Our SME Customer Charter commits us to be open and transparent across a range of fronts including lending pricing. Over the last two years the average interest cost of borrowing for our SME customers has fallen significantly from 7.5% in 2007 to 3.4% in the third quarter of 2009. This has been driven by a number of factors, including a significant reduction in base rates which has more than offset increases in our longer term funding costs and in our credit costs. This simple guide has been created to explain, in easy to understand terms, these different factors which determine the cost of your borrowing. It is part of our series of helpful guides. Other guides can be found on our website rbs.co.uk/business

Our funding costs
Like any business, a major determinant of our pricing is the cost of our raw materials. For a bank, that means how much it costs us to gather the money that funds our lending.
We raise the money we lend to you from a wide range of sources. One important source is the short term wholesale lending market, known as the London interbank market, where banks lend money to each other. In 2008 and the first half of 2009 interest rates on this market, known as Libor rates, rose far above the Bank of England’s official base rate (the Bank Rate), which is currently 0.5%. The difference between the two has reduced in recent months.
Short term wholesale rates (e.g. Libor), however, represent only a part of our funding costs. To be able to provide longer term loans to customers, we also need to borrow in longer term wholesale markets. The cost of borrowing in these markets is significantly higher than for short term funding at the moment. In addition, we must offer interest rates high enough to attract retail and commercial deposits to help fund our business. These can represent more stable sources of funding but currently cost us far more than Bank Rate, particularly for longer term funding.
Our credit costs
We carry out a credit assessment on every customer who wants to borrow from us. If we think there is a high probability that a customer will not be able to afford the loan, we may not be able to lend as much as a customer has requested or may refuse to lend, but in many cases we cannot predict the exact outcome.

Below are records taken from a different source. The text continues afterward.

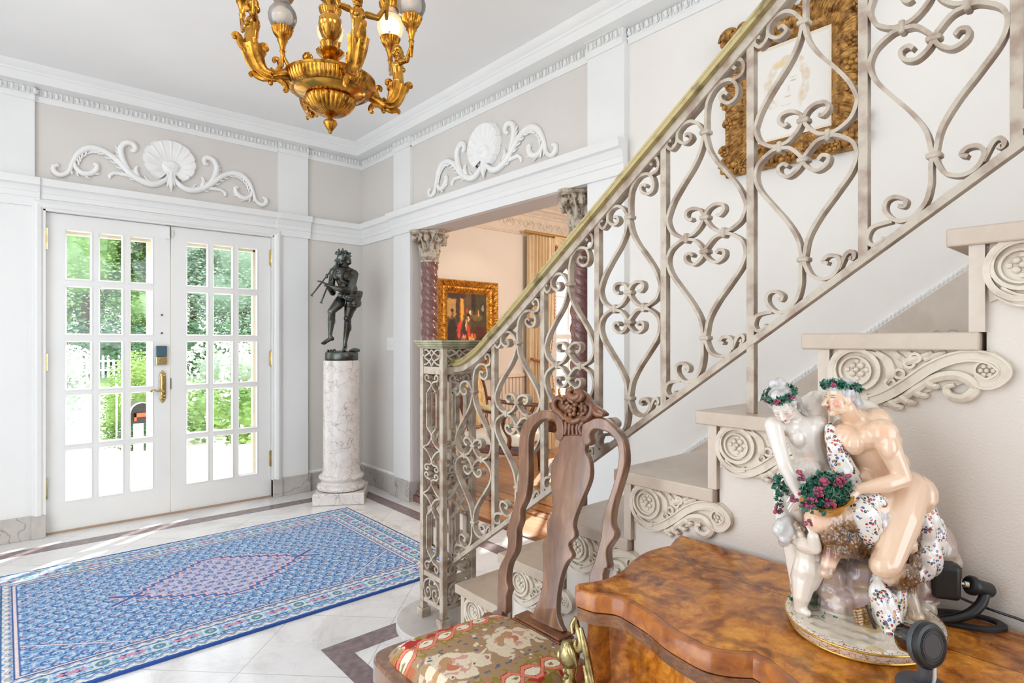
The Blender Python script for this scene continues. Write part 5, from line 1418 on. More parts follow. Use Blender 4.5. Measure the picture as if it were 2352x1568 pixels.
# ================================================================== CHANDELIER
M_gold = gold('gilt_bronze', (206, 146, 58), (112, 72, 24), .26, .22, 150, 30)
M_gold_s = gold('burnished_gilt', (206, 154, 68), (140, 96, 36), .16, .03, 60, 8)
def frosted():
    t = NT('frosted_etched_glass'); t.n.remove(t.b)
    tl = t.new('ShaderNodeBsdfTranslucent'); tl.inputs['Color'].default_value = (.95, .94, .93, 1)
    df = t.new('ShaderNodeBsdfDiffuse'); df.inputs['Color'].default_value = (.95, .94, .93, 1)
    tr = t.new('ShaderNodeBsdfTransparent'); tr.inputs['Color'].default_value = (.98, .97, .96, 1)
    gl = t.new('ShaderNodeBsdfGlossy'); gl.inputs['Roughness'].default_value = .12
    a = t.new('ShaderNodeMixShader', Fac=.35); t.link(tl.outputs[0], a.inputs[1]); t.link(df.outputs[0], a.inputs[2])
    b = t.new('ShaderNodeMixShader'); t.link(a.outputs[0], b.inputs[1]); t.link(tr.outputs[0], b.inputs[2])
    v = t.coord((1, 1, 1)); w = t.noise(v, 60, 2); t.link(t.math('MULTIPLY_ADD', w.outputs['Fac'], .26, .44), b.inputs[0])
    fr = t.new('ShaderNodeFresnel', IOR=1.4)
    c = t.new('ShaderNodeMixShader'); t.link(fr.outputs[0], c.inputs[0]); t.link(b.outputs[0], c.inputs[1]); t.link(gl.outputs[0], c.inputs[2])
    t.link(c.outputs[0], t.out.inputs['Surface']); return t.m
M_frost = frosted()
def emit(name, col, st):
    t = NT(name); t.set(Base_Color=rgba(col)); t.b.inputs['Emission Color'].default_value = rgba(col); t.b.inputs['Emission Strength'].default_value = st; return t.m
M_bulb_fill = emit('fill_bulb', (255, 232, 202), 80); M_bulb_warm = emit('warm_bulb', (255, 214, 160), 15); M_bulb_off = plain('milky_bulb', (246, 238, 226), .2)  # strongest bulbs sit above the view, lit as added fill for the ceiling
CHX, CHY = .907, 2.057
cd = thing('chandelier', 'gilt bronze chandelier with caryatid arms holding frosted globe torches', 'chandelier', (CHX, CHY, CEIL))
ZB = -CEIL    # local z = world z - CEIL
def L(prof): return [(r, z+ZB) for r, z in prof]
fl = lambda n, d, z0, z1: (lambda a, z, r: 1+(d*(abs(sin(a*n/2))-.5) if z0 <= z-ZB <= z1 else 0))
MB().lathe(L([(.0, 2.016), (.006, 2.02), (.008, 2.028), (.020, 2.046), (.0245, 2.056), (.022, 2.064), (.012, 2.070), (.009, 2.074), (.012, 2.078), (.022, 2.082), (.030, 2.085), (.028, 2.089), (0, 2.090)]), 40, flute=fl(10, .10, 2.03, 2.066)).build('finial', M_gold, cd, smooth=True, local=True)
MB().lathe(L([(.028, 2.086), (.050, 2.092), (.072, 2.108), (.085, 2.126), (.0895, 2.140), (.086, 2.148), (.080, 2.150)]), 112, flute=fl(28, .07, 2.09, 2.147)).build('lower_bowl', M_gold, cd, smooth=True, local=True)
MB().lathe(L([(.07, 2.150), (.090, 2.150), (.094, 2.153), (.112, 2.158), (.122, 2.166), (.128, 2.170), (.131, 2.172)]), 64).build('smooth_dish', M_gold_s, cd, smooth=True, local=True)
MB().lathe(L([(.128, 2.169), (.136, 2.168), (.146, 2.174), (.156, 2.190), (.1595, 2.206), (.163, 2.209), (.163, 2.216), (.158, 2.218), (.10, 2.222), (.04, 2.232), (.0, 2.235)]), 192, flute=fl(64, .035, 2.172, 2.203)).build('gadrooned_rim', M_gold, cd, smooth=True, local=True)
MB().lathe(L([(.034, 2.23), (.022, 2.25), (.016, 2.275), (.020, 2.285), (.030, 2.290), (.026, 2.296), (.040, 2.304), (.050, 2.318), (.046, 2.322), (.018, 2.324), (.012, 2.335), (.016, 2.345), (.022, 2.355), (.018, 2.362), (.030, 2.374), (.040, 2.396), (.0425, 2.418), (.040, 2.440), (.026, 2.458), (.014, 2.468), (.012, 2.49), (.018, 2.498), (.034, 2.510), (.039, 2.530), (.030, 2.55), (.014, 2.565), (.010, 2.60), (.010, 2.75), (.016, 2.765), (.024, 2.785), (.016, 2.805), (.009, 2.82), (.009, 2.93), (.03, 2.94), (.055, 2.955), (.062, 2.968), (.062, 2.972), (0, 2.972)]), 48, flute=lambda a, z, r: 1+(.08*(abs(sin(a*7))-.5) if (2.30 < z-ZB < 2.32 or 2.362 < z-ZB < 2.392 or 2.505 < z-ZB < 2.55) else 0)).build('stem', M_gold_s, cd, smooth=True, local=True)
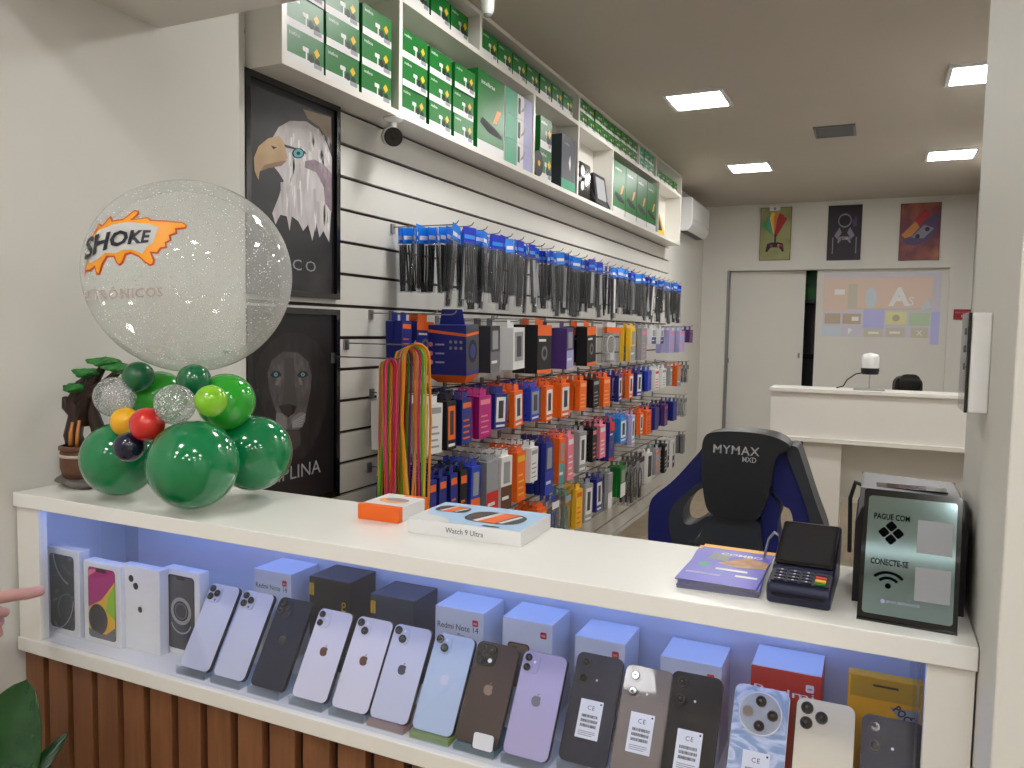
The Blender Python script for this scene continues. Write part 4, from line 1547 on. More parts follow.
def pack(w_, h_, d_, body, face, style):
    """boxed accessory hanging by a tab; origin at the hook hole"""
    t = thing('accessory_pack', 'x', 'packaged accessory', rot=RZ)
    m_ = MB().prism(rrect(-w_ * .28, w_ * .28, -.02, .012, .006, 2), -.0006, .0006, face if style in ('tab', 'orange') else body)
    m_.build('hang_tab', t)
    if style == 'bag':
        m_ = MB().prism(rrect(-w_ / 2, w_ / 2, -h_, -.018, .005, 2), -d_ / 2, d_ / 2, 'pouch_film')
        m_.build('pouch', t)
        m_ = MB()
        m_.tube([(w_ * .3 * math.cos(a), 0, -h_ * .55 + h_ * .25 * math.sin(a)) for a in [i * PI / 6 for i in range(12)]], .004, body, 6, closed=True)
        m_.box(-w_ * .15, w_ * .15, -d_ * .3, d_ * .3, -h_ * .95, -h_ * .75, body)
        m_.box(-w_ / 2, w_ / 2, -d_ * .55, -d_ * .52, -.05, -.018, face)
        m_.build('contents', t)
        return t
    MB().box(-w_ / 2, w_ / 2, -d_ / 2, d_ / 2, -h_, -.018, body).build('carton', t)
    m_ = MB()
    y_ = -d_ / 2 - .0005
    x0, x1, z0, z1 = -w_ / 2, w_ / 2, -h_, -.018
    H_ = z1 - z0
    if style == 'window':
        m_.rect(x0 + w_ * .12, x1 - w_ * .12, z0 + H_ * .2, z1 - H_ * .1, y_, face)
        m_.rect(x0 + w_ * .3, x1 - w_ * .3, z0 + H_ * .3, z1 - H_ * .2, y_ - .0004, 'dark_grey')
        m_.rect(x0 + w_ * .15, x1 - w_ * .15, z0 + H_ * .06, z0 + H_ * .12, y_, 'white_card')
    elif style == 'orange' or style == 'tab':
        m_.rect(x0, x1, z1 - H_ * .22, z1, y_, face)
        m_.rect(x0, x1, z0, z0 + H_ * .08, y_, face)
        m_.poly(circ(0, z0 + H_ * .42, w_ * .22, 14), y_, 'mid_grey')
        m_.poly(circ(0, z0 + H_ * .42, w_ * .12, 14), y_ - .0004, body)
        m_.rect(x0 + w_ * .1, x0 + w_ * .6, z1 - H_ * .34, z1 - H_ * .29, y_, 'white_card')
    elif style == 'split':
        m_.rect(x0, x1, z0, z0 + H_ * .45, y_, face)
        m_.rect(x0 + w_ * .2, x1 - w_ * .2, z0 + H_ * .5, z0 + H_ * .9, y_ - .0003, 'grey_card')
        m_.rect(x0 + w_ * .1, x1 - w_ * .3, z0 + H_ * .2, z0 + H_ * .26, y_ - .0003, 'white_card')
    else:
        m_.rect(x0 + w_ * .1, x1 - w_ * .1, z1 - H_ * .2, z1 - H_ * .08, y_, face)
        for q in range(4):
            m_.rect(x0 + w_ * .15, x1 - w_ * (.2 + .1 * (q % 2)), z0 + H_ * (.12 + q * .13), z0 + H_ * (.16 + q * .13), y_, face)
    m_.build('printed_face', t)
    return t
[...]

We may know from past experience that out of every 100 loans we make to small businesses, between two and three are likely to default, but we cannot know in advance precisely which ones will do so. For loans where we believe the risk of default is greater, we will charge more to help cover the possible losses on that loan.
In setting the price of your loan, we have to take into account the credit costs we incur when customers default on their loans. In today’s more difficult economic environment, these credit costs have risen. In many instances we will ask you to provide some form of security or guarantee for the loans we provide. The stronger that security, the lower the interest rate we will charge as this helps protect us from any potential losses.
Our capital costs
From the margin that remains after our funding and credit costs, we must, like any business, cover our operating costs and make a return for our shareholders.
Bank regulators require us to set aside a certain amount of equity capital for every loan we make, and that capital requirement has almost doubled over the last 18 months, as regulators are justifiably keen to ensure that banks maintain much stronger capital bases than in the past. The more capital we have to hold, the greater the return we need to make to pay back our investors - including our largest shareholder, the UK Government.
All of the above factors influence the cost of borrowing to our SME customers. While the reduction in Bank Rate has helped us to halve the rates we charge our customers over the last two years, we also had to absorb significant increases in the overall costs of longer term wholesale and retail funding, as well as in credit costs. At RBS, our focus is, and will continue to be, providing competitively priced lending to our customers.